From a purely technological standpoint, bringing the Woven City’s platform to existing cities will be possible in 5 to 10 years, according to NTT’s Kuriyama. “But what’s important is whether residents living in other cities will welcome those technologies,” he says. NTT has found success winning smart city contracts in the U.S. and Malaysia by promising that the data it collects remains the sole property of residents and local governments.

One interesting added touch that will help Toyota in its push to see Woven City technologies to market is the fact that the center will have residents, says Alexander Soley, an independent consultant focusing on autonomous vehicles. At first, the town will house about 360 visiting scientists, families, retirees and Toyota employees. That number will eventually rise into the thousands, according to Toyota. The company says it has received more than 3,000 applications from individuals and corporations in response to its call for collaborators.

“When it comes to new technologies, you can’t just release them and expect them to get picked up, they need to sit with people for a good period of time,” Soley says. In addition to privacy concerns, incidents such as the 2018 death of a pedestrian hit by a self-driving car in Arizona have led to a fair amount of fear of autonomous driving, he says. “Elderly families are a group targeted to live in the city. How will they feel about stepping foot in a car without a driver? That’s what Toyota’s trying to figure out.”

The development of smart cities and autonomous vehicles is well defined by something called the Gartner Hype Cycle, Soley says. The graphical representation of how technologies mature posits that new innovations are followed by a period of highly publicized success and failure stories. Eventually they reach a period where the discovery of more practical applications leads to mainstream adoption.

Expanding the Smart City Platform

Kuriyama says NTT and Toyota aspire to eventually spread their smart city platform abroad. But first, they’ll focus on implementing it in rural areas of Japan where declining and rapidly aging populations stand to benefit from autonomous mobility options. NTT is also looking to implement the technologies it develops at the Woven City in Tokyo’s Shinagawa area, a bustling hub in the south of the city that’s close to Haneda International Airport.
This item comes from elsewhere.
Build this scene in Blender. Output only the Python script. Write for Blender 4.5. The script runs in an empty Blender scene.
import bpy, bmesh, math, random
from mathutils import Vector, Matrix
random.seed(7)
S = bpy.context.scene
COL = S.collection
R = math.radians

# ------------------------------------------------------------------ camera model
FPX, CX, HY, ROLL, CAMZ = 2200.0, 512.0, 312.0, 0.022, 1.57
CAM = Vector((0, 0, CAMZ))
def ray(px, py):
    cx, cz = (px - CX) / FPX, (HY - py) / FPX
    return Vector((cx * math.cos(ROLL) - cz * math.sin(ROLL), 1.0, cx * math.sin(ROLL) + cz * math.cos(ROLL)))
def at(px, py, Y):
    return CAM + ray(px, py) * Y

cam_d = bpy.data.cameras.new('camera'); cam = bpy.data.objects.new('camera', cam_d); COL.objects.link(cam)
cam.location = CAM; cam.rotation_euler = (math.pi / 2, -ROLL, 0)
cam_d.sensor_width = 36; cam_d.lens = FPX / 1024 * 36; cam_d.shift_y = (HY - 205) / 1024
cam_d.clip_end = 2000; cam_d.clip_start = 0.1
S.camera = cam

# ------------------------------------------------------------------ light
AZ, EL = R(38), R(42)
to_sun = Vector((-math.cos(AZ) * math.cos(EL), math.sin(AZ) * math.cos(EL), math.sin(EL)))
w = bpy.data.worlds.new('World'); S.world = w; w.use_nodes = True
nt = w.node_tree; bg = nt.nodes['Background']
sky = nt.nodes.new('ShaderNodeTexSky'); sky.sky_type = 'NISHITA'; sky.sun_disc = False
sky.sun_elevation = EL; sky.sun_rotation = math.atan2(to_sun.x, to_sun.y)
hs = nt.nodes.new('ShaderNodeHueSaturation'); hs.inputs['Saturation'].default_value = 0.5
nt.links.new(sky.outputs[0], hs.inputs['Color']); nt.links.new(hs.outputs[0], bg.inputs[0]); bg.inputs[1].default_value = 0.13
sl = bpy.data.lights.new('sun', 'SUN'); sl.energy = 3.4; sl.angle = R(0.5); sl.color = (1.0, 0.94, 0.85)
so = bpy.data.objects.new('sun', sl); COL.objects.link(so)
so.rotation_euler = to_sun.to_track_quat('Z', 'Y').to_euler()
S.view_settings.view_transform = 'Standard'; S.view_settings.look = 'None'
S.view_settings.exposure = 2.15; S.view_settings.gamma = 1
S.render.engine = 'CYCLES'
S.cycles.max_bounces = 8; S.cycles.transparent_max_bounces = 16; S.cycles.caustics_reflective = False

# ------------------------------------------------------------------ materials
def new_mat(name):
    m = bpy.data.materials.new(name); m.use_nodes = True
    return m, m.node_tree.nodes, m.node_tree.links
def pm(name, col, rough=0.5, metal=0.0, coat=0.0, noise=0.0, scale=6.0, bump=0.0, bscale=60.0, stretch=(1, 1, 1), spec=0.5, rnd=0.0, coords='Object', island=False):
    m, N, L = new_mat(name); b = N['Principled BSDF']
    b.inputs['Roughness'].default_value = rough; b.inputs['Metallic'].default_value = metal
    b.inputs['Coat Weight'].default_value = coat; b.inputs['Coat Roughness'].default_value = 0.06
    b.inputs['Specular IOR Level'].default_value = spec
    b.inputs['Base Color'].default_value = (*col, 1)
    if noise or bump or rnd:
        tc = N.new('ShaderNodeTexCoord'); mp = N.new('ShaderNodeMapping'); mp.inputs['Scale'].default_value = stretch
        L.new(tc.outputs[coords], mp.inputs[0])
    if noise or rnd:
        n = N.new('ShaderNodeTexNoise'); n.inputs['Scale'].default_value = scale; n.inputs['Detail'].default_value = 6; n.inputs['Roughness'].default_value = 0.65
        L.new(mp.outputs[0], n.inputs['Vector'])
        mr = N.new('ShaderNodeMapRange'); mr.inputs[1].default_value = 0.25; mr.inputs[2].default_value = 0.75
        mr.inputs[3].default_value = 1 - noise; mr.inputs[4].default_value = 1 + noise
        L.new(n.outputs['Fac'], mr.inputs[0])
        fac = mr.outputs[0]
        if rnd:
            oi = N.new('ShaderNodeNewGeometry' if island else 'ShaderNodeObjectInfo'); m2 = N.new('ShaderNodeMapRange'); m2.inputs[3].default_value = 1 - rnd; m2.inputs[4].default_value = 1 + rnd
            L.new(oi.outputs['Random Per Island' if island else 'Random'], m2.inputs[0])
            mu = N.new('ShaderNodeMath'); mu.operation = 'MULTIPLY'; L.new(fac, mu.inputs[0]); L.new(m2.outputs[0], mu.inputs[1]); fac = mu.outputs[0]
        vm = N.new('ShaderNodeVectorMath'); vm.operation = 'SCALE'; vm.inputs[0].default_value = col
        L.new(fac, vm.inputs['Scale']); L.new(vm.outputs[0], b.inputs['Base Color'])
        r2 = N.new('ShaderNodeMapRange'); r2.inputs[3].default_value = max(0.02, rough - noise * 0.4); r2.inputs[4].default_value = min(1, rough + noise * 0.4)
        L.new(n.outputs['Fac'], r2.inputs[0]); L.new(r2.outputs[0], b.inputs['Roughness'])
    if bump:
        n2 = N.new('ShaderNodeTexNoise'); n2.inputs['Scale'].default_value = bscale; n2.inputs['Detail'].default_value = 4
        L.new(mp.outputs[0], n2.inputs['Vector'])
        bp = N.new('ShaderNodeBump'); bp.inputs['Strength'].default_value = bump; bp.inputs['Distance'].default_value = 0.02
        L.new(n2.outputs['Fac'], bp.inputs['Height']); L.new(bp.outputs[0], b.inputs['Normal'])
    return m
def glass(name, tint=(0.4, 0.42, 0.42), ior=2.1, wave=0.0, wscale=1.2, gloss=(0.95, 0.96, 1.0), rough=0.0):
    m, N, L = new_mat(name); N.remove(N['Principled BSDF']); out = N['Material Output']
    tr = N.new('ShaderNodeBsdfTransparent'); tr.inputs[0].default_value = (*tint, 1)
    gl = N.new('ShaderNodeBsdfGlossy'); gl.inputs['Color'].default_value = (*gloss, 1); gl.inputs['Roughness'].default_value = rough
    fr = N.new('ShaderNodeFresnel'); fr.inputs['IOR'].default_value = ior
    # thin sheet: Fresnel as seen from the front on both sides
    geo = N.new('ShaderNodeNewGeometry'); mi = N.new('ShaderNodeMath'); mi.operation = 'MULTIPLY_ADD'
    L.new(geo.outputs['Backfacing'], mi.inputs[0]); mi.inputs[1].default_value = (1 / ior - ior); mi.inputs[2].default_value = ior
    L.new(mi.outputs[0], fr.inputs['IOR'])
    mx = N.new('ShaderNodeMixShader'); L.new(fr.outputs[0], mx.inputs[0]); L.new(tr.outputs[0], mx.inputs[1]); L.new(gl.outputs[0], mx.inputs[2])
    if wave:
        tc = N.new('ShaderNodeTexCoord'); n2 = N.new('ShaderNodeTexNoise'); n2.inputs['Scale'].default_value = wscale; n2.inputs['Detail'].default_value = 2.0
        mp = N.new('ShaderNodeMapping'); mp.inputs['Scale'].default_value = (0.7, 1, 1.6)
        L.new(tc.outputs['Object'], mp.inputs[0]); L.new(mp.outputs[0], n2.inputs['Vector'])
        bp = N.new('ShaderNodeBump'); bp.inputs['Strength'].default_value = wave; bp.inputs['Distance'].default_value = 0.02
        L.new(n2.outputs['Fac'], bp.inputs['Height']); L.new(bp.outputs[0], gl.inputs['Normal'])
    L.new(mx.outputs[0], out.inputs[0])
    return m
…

Unlike in the privately owned Woven City, there will be challenges when introducing new technologies to an already existing and inhabited setting in Shinagawa, Kuriyama says. When it comes to autonomous driving and the city structures that support it, “charging forward with technology is important, but at the end it’s really about whether or not society accepts your philosophy,” Kuriyama says. “A smart city is just a city after all.”